I finally let it rest, though my feelings were a little hurt, especially since she was friends with everyone else in our circle of friends. I could even sometimes see her photos show up with mutual friends at football games and other events. It was a weird feeling, but I figured she just had her reasons and after I’d tried to reach out to her three times, I let it go.

Flash forward to the reunion last month and our mutual friend’s text about Lois Lane’s youngest sister’s death (LL had two younger sisters - one was only a year younger than me and the youngest was about 10 years younger). She’d died suddenly of a brain aneurysm by the pool at their mother’s house!

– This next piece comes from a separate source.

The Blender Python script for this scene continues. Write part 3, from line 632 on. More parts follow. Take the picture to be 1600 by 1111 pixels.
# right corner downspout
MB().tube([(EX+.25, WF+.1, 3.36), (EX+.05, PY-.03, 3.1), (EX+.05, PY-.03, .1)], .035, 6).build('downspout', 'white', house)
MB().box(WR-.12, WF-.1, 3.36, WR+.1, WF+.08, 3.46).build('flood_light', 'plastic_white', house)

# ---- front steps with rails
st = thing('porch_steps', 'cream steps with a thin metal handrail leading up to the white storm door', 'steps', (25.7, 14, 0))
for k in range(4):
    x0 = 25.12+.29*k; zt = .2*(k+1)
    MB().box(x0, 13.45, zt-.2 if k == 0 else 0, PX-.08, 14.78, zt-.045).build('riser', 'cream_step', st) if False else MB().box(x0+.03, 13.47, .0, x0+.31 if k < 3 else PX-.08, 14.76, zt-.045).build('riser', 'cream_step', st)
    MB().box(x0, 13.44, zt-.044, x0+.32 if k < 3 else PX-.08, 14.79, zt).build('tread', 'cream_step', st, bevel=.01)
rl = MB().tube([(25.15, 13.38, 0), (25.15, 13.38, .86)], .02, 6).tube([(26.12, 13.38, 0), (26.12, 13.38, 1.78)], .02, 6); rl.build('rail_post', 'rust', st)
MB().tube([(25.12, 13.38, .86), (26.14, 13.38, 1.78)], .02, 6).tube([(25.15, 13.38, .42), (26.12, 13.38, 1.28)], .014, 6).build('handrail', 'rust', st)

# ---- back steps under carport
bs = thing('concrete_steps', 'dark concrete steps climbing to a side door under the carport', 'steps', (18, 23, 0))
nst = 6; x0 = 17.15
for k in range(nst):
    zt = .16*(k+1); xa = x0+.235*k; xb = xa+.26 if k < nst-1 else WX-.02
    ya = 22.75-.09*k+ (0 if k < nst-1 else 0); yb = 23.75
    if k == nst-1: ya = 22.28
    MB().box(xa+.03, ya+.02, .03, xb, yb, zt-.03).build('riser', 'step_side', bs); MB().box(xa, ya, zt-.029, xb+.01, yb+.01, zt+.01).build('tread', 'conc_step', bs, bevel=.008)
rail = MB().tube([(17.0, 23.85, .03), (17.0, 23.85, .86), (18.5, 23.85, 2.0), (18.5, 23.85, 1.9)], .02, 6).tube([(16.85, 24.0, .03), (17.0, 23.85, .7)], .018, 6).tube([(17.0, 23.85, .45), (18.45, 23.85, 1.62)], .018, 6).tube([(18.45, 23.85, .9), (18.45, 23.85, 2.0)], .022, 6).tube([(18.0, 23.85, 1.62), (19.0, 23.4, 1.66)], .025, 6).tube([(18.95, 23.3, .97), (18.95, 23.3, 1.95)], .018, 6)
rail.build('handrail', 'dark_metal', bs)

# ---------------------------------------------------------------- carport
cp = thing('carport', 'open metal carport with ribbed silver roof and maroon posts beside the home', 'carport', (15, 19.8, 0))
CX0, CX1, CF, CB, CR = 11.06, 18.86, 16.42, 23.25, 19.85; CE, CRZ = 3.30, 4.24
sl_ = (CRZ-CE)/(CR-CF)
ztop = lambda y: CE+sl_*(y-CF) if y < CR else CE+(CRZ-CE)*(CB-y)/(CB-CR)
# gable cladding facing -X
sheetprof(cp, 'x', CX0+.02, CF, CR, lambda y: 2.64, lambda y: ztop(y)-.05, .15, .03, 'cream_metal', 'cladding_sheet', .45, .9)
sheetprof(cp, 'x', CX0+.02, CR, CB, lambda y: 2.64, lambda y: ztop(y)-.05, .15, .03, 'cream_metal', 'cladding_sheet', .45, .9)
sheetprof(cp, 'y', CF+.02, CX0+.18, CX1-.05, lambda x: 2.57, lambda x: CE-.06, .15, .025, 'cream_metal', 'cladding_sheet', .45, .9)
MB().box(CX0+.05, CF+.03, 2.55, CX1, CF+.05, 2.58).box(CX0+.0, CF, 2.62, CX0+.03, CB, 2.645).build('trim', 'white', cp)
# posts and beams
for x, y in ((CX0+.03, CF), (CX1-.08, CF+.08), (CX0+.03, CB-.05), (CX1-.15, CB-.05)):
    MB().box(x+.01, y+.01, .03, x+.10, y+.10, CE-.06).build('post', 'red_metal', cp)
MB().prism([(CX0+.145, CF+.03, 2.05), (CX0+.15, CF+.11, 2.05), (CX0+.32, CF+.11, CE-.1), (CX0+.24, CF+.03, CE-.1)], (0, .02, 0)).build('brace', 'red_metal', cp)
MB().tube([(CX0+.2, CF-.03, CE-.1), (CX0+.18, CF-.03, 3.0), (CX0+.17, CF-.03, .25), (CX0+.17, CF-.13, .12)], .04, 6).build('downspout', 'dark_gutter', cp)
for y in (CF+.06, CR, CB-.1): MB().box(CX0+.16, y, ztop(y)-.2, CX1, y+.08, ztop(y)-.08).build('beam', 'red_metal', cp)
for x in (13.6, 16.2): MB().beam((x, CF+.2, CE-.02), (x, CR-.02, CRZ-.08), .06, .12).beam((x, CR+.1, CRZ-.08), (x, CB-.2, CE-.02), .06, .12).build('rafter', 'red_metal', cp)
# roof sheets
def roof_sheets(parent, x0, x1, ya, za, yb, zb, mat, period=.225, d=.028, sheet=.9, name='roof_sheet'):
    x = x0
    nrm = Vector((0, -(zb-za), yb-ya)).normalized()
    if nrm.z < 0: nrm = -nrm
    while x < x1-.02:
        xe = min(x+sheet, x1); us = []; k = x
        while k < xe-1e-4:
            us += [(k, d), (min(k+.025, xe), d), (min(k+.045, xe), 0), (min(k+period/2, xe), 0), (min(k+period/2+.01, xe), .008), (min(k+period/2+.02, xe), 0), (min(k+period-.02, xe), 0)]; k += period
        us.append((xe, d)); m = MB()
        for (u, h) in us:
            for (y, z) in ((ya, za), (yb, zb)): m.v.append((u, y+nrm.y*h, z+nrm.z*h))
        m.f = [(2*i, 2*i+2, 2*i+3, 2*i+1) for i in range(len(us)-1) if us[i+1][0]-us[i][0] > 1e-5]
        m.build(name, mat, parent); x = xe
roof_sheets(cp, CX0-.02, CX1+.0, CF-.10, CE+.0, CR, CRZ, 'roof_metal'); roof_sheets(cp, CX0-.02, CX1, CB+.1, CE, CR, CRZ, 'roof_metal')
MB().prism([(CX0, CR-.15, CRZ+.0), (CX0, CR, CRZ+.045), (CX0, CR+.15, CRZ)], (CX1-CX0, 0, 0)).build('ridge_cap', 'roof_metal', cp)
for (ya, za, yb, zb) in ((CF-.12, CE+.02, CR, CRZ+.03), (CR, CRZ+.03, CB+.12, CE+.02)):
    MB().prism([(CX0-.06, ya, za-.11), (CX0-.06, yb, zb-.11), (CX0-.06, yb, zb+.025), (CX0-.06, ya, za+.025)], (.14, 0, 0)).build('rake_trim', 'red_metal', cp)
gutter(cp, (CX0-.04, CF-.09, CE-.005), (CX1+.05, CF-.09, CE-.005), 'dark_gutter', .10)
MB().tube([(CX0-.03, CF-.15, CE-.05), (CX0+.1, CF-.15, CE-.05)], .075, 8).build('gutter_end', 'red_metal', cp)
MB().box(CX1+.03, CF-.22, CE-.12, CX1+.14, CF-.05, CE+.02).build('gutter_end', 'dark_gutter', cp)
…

I knew I needed to reach out, but I wasn’t yet sure how or in what form. I asked our friend to send me all of Lois Lane’s information so I could contact her during my trip and see if there was maybe some way to meet or if I could visit. I couldn’t just go and not acknowledge that I was so close. Lois and I may have had a strained relationship in the past, but this was something that I needed to at least try to get the message across that I was nearby and could help if she needed it.